Thursday, March 28, 2024

Homilies

Fr. Lawrence Jagdfeld, O.F.M.
/ Categories: Homilies

Hebrews and the Gospel of Mark

As we move once again into Ordinary Time (so named because of the use of ordinal numbers to mark its passage), the first Scriptures we will encounter are the Gospel of St. Mark and the Letter to the Hebrews.  Both of these books of the Christian Scriptures were addressed primarily to the Christian community in Rome.  The Gospel of St. Mark was written to the Christian communities and is considered by some Scripture scholars as the product of the preaching of St. Peter.  The scribe we now know as St. Mark was most probably St. Peter’s companion and fellow disciple.  The Letter to the Hebrews is written to the Jewish-Christian community of Rome.  Its author is unknown.

As we all know from history, the Christian community was the first to feel the backlash of persecution once they were rejected and expelled by the Jewish synagogues.  Rome had visited its wrath on the Jews and destroyed the Temple of Jerusalem.  The Jewish community blamed the Christians who were still worshipping with them for this development and expelled the Christians from the synagogue.  (We find evidence of this in the story of the man born blind in the Gospel of St. John.)  Sometime later Emperor Nero burned large sections of Rome so that he could replace these areas with new and grandiose structures.  When the citizens of Rome objected to the plan, Nero blamed the fires which he himself had set on the Christians.  This signaled the beginning of the era of persecution by various Roman emperors, persecutions which garnered hundreds, perhaps thousands of martyrs for the faith.

The Gospel of St. Mark is written just before the beginning of the era of persecutions.  The Letter to the Hebrews is probably from the same era.  The Gospel prepares the Christian community for the coming strife by accentuating the role of suffering in the life of Jesus and in the lives of his disciples.  This Gospel includes more reference to purposeful suffering than the other three.  The Letter to the Hebrews exhorts the Christian community not to falter in the face of difficult times.  When Jesus did not return as early as they once supposed, some members were beginning to fall away from the faith.  The Letter to the Hebrews offers great rhetoric and exhortation to forestall such apostasy.

We will read from the Letter to the Hebrews for the next four weeks.  The Gospel of Mark will be read up until the beginning of Lent.  We will pick up again after the Easter Season.

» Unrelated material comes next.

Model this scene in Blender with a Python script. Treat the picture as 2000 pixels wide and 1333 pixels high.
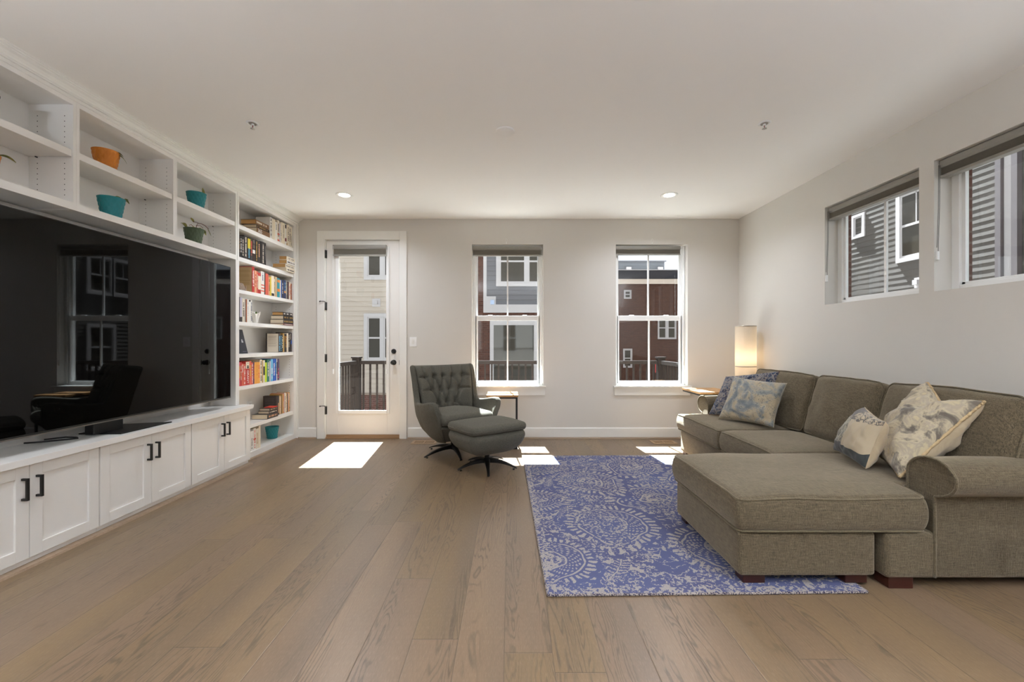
import bpy, math, random
import numpy as np
from mathutils import Matrix, Vector
for o in list(bpy.data.objects):
    bpy.data.objects.remove(o, do_unlink=True)
SC = bpy.context.scene
COL = SC.collection
PI = math.pi
R = math.radians

# ------------------------------------------------------------------ camera
cam = bpy.data.cameras.new('camera')
cam.sensor_fit = 'HORIZONTAL'; cam.sensor_width = 36.0; cam.lens = 14.85
cam.shift_x = 0.002; cam.shift_y = 0.00225
cam.clip_start = 0.05; cam.clip_end = 300
camo = bpy.data.objects.new('camera', cam); COL.objects.link(camo)
camo.location = (0, 0, 1.19); camo.rotation_euler = (R(90), 0, 0)
SC.camera = camo
SC.view_settings.view_transform = 'Standard'
SC.view_settings.look = 'None'
SC.view_settings.exposure = 1.02
SC.view_settings.gamma = 1.0
SC.view_settings.use_curve_mapping = False
SC.render.film_transparent = False
SC.cycles.use_denoising = True
SC.cycles.max_bounces = 10; SC.cycles.diffuse_bounces = 6; SC.cycles.glossy_bounces = 4
SC.cycles.transparent_max_bounces = 16; SC.cycles.transmission_bounces = 6
SC.cycles.sample_clamp_indirect = 6.0
SC.cycles.caustics_reflective = False; SC.cycles.caustics_refractive = False

# ------------------------------------------------------------------ world, sun, lamps
SUN_DIR = Vector((0.10, -1.0, -1.76))
SUN_E = 36.0
SKY = 0.74
LAMP_W = 7.0
FILL_UP_W = 70.0
w = bpy.data.worlds.new('sky'); SC.world = w; w.use_nodes = True
nt = w.node_tree; nt.nodes.clear()
out = nt.nodes.new('ShaderNodeOutputWorld'); bg = nt.nodes.new('ShaderNodeBackground')
tc = nt.nodes.new('ShaderNodeTexCoord'); sep = nt.nodes.new('ShaderNodeSeparateXYZ')
rmp = nt.nodes.new('ShaderNodeValToRGB')
rmp.color_ramp.elements[0].position = 0.0; rmp.color_ramp.elements[0].color = (0.80, 0.87, 0.97, 1)
rmp.color_ramp.elements[1].position = 0.75; rmp.color_ramp.elements[1].color = (0.60, 0.70, 0.92, 1)
noi = nt.nodes.new('ShaderNodeTexNoise'); noi.inputs['Scale'].default_value = 3.0; noi.inputs['Detail'].default_value = 6
cr = nt.nodes.new('ShaderNodeValToRGB')
cr.color_ramp.elements[0].position = 0.42; cr.color_ramp.elements[1].position = 0.62
mx = nt.nodes.new('ShaderNodeMix'); mx.data_type = 'RGBA'
nt.links.new(tc.outputs['Generated'], sep.inputs[0]); nt.links.new(sep.outputs['Z'], rmp.inputs[0])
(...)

These two works offer us the opportunity to reflect on the issue of physical and mental suffering in our world as well as in our own lives.  The sacred authors will remind us that Jesus came into our world and accepted our humanity, even our mortality, to show us the value that can be learned from redemptive suffering.  Every CUSAN knows this lesson well.  “We suffer for a purpose.”  Let us never forget to lift up the sacrifice of our pain and frustration for the welfare of our world.